**GOAL OF THE EXERCISE**
Reproduce each line exactly, including spacing and punctuation.

**SOURCE EXCERPT**
◇ ◇ ◇
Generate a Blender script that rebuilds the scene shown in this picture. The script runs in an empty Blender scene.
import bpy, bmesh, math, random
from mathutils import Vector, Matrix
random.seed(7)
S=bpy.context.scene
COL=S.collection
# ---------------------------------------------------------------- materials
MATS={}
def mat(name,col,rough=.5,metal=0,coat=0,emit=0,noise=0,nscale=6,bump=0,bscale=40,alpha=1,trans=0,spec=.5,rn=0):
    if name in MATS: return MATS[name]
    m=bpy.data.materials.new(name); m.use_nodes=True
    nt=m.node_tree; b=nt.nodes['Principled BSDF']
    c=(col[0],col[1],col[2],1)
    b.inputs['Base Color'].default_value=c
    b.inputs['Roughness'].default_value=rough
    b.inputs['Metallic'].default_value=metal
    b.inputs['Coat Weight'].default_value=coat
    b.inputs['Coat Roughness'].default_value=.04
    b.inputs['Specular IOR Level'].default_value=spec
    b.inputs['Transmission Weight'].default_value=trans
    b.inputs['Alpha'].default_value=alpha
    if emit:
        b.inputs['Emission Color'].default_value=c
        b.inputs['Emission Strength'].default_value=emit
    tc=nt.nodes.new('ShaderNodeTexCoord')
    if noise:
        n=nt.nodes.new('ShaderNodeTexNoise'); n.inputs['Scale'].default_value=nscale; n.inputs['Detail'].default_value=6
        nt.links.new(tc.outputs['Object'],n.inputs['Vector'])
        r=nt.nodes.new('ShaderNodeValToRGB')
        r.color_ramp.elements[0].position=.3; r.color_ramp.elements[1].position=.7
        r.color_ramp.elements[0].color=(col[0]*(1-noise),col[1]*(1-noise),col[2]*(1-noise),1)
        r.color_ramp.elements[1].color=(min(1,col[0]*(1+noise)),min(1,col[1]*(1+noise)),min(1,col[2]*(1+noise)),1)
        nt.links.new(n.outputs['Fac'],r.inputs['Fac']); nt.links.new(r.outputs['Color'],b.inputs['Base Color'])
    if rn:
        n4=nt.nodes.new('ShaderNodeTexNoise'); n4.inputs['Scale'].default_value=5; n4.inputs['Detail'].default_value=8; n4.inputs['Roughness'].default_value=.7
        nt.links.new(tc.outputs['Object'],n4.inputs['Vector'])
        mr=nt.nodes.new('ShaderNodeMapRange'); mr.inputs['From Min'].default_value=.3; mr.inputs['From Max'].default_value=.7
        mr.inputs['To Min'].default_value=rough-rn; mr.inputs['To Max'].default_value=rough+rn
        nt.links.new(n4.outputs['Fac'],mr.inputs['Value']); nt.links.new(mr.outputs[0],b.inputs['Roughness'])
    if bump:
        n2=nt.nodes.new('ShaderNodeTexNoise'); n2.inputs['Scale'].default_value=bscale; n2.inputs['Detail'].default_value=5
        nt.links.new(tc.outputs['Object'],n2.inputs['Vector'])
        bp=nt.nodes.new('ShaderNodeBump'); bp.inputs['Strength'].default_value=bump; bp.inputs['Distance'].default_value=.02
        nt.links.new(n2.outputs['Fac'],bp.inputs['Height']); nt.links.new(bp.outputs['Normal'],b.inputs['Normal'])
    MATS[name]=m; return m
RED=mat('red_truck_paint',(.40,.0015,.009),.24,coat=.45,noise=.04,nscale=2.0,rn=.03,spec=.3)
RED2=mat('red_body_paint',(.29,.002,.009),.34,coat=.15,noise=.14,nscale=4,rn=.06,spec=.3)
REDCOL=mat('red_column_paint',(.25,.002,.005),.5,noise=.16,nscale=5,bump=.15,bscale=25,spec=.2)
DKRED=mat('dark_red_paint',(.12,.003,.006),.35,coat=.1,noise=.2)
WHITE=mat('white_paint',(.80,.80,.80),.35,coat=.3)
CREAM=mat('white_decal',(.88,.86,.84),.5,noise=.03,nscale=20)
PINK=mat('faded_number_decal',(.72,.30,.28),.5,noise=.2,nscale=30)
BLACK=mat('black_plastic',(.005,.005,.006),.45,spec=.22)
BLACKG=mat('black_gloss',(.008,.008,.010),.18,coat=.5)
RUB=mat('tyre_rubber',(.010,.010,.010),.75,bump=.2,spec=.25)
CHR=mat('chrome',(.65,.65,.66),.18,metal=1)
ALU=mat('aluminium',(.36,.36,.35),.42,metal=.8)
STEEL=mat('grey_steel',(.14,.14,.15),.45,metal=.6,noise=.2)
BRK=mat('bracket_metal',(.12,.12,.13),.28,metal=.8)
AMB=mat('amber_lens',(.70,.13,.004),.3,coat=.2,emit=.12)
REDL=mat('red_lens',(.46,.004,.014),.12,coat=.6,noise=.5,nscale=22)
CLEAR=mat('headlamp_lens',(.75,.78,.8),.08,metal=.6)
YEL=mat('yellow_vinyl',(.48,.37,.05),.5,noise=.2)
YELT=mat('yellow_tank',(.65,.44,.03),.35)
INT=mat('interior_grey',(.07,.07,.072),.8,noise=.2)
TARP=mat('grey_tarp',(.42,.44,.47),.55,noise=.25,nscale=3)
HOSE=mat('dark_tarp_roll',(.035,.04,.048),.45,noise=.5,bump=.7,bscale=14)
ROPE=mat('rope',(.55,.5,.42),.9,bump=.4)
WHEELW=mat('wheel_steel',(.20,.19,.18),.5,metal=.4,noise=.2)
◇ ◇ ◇
**WORKED ANSWER**
Generate a Blender script that rebuilds the scene shown in this picture. The script runs in an empty Blender scene.
import bpy, bmesh, math, random
from mathutils import Vector, Matrix
random.seed(7)
S=bpy.context.scene
COL=S.collection
# ---------------------------------------------------------------- materials
MATS={}
def mat(name,col,rough=.5,metal=0,coat=0,emit=0,noise=0,nscale=6,bump=0,bscale=40,alpha=1,trans=0,spec=.5,rn=0):
    if name in MATS: return MATS[name]
    m=bpy.data.materials.new(name); m.use_nodes=True
    nt=m.node_tree; b=nt.nodes['Principled BSDF']
    c=(col[0],col[1],col[2],1)
    b.inputs['Base Color'].default_value=c
    b.inputs['Roughness'].default_value=rough
    b.inputs['Metallic'].default_value=metal
    b.inputs['Coat Weight'].default_value=coat
    b.inputs['Coat Roughness'].default_value=.04
    b.inputs['Specular IOR Level'].default_value=spec
    b.inputs['Transmission Weight'].default_value=trans
    b.inputs['Alpha'].default_value=alpha
    if emit:
        b.inputs['Emission Color'].default_value=c
        b.inputs['Emission Strength'].default_value=emit
    tc=nt.nodes.new('ShaderNodeTexCoord')
    if noise:
        n=nt.nodes.new('ShaderNodeTexNoise'); n.inputs['Scale'].default_value=nscale; n.inputs['Detail'].default_value=6
        nt.links.new(tc.outputs['Object'],n.inputs['Vector'])
        r=nt.nodes.new('ShaderNodeValToRGB')
        r.color_ramp.elements[0].position=.3; r.color_ramp.elements[1].position=.7
        r.color_ramp.elements[0].color=(col[0]*(1-noise),col[1]*(1-noise),col[2]*(1-noise),1)
        r.color_ramp.elements[1].color=(min(1,col[0]*(1+noise)),min(1,col[1]*(1+noise)),min(1,col[2]*(1+noise)),1)
        nt.links.new(n.outputs['Fac'],r.inputs['Fac']); nt.links.new(r.outputs['Color'],b.inputs['Base Color'])
    if rn:
        n4=nt.nodes.new('ShaderNodeTexNoise'); n4.inputs['Scale'].default_value=5; n4.inputs['Detail'].default_value=8; n4.inputs['Roughness'].default_value=.7
        nt.links.new(tc.outputs['Object'],n4.inputs['Vector'])
        mr=nt.nodes.new('ShaderNodeMapRange'); mr.inputs['From Min'].default_value=.3; mr.inputs['From Max'].default_value=.7
        mr.inputs['To Min'].default_value=rough-rn; mr.inputs['To Max'].default_value=rough+rn
        nt.links.new(n4.outputs['Fac'],mr.inputs['Value']); nt.links.new(mr.outputs[0],b.inputs['Roughness'])
    if bump:
        n2=nt.nodes.new('ShaderNodeTexNoise'); n2.inputs['Scale'].default_value=bscale; n2.inputs['Detail'].default_value=5
        nt.links.new(tc.outputs['Object'],n2.inputs['Vector'])
        bp=nt.nodes.new('ShaderNodeBump'); bp.inputs['Strength'].default_value=bump; bp.inputs['Distance'].default_value=.02
        nt.links.new(n2.outputs['Fac'],bp.inputs['Height']); nt.links.new(bp.outputs['Normal'],b.inputs['Normal'])
    MATS[name]=m; return m
RED=mat('red_truck_paint',(.40,.0015,.009),.24,coat=.45,noise=.04,nscale=2.0,rn=.03,spec=.3)
RED2=mat('red_body_paint',(.29,.002,.009),.34,coat=.15,noise=.14,nscale=4,rn=.06,spec=.3)
REDCOL=mat('red_column_paint',(.25,.002,.005),.5,noise=.16,nscale=5,bump=.15,bscale=25,spec=.2)
DKRED=mat('dark_red_paint',(.12,.003,.006),.35,coat=.1,noise=.2)
WHITE=mat('white_paint',(.80,.80,.80),.35,coat=.3)
CREAM=mat('white_decal',(.88,.86,.84),.5,noise=.03,nscale=20)
PINK=mat('faded_number_decal',(.72,.30,.28),.5,noise=.2,nscale=30)
BLACK=mat('black_plastic',(.005,.005,.006),.45,spec=.22)
BLACKG=mat('black_gloss',(.008,.008,.010),.18,coat=.5)
RUB=mat('tyre_rubber',(.010,.010,.010),.75,bump=.2,spec=.25)
CHR=mat('chrome',(.65,.65,.66),.18,metal=1)
ALU=mat('aluminium',(.36,.36,.35),.42,metal=.8)
STEEL=mat('grey_steel',(.14,.14,.15),.45,metal=.6,noise=.2)
BRK=mat('bracket_metal',(.12,.12,.13),.28,metal=.8)
AMB=mat('amber_lens',(.70,.13,.004),.3,coat=.2,emit=.12)
REDL=mat('red_lens',(.46,.004,.014),.12,coat=.6,noise=.5,nscale=22)
CLEAR=mat('headlamp_lens',(.75,.78,.8),.08,metal=.6)
YEL=mat('yellow_vinyl',(.48,.37,.05),.5,noise=.2)
YELT=mat('yellow_tank',(.65,.44,.03),.35)
INT=mat('interior_grey',(.07,.07,.072),.8,noise=.2)
TARP=mat('grey_tarp',(.42,.44,.47),.55,noise=.25,nscale=3)
HOSE=mat('dark_tarp_roll',(.035,.04,.048),.45,noise=.5,bump=.7,bscale=14)
ROPE=mat('rope',(.55,.5,.42),.9,bump=.4)
WHEELW=mat('wheel_steel',(.20,.19,.18),.5,metal=.4,noise=.2)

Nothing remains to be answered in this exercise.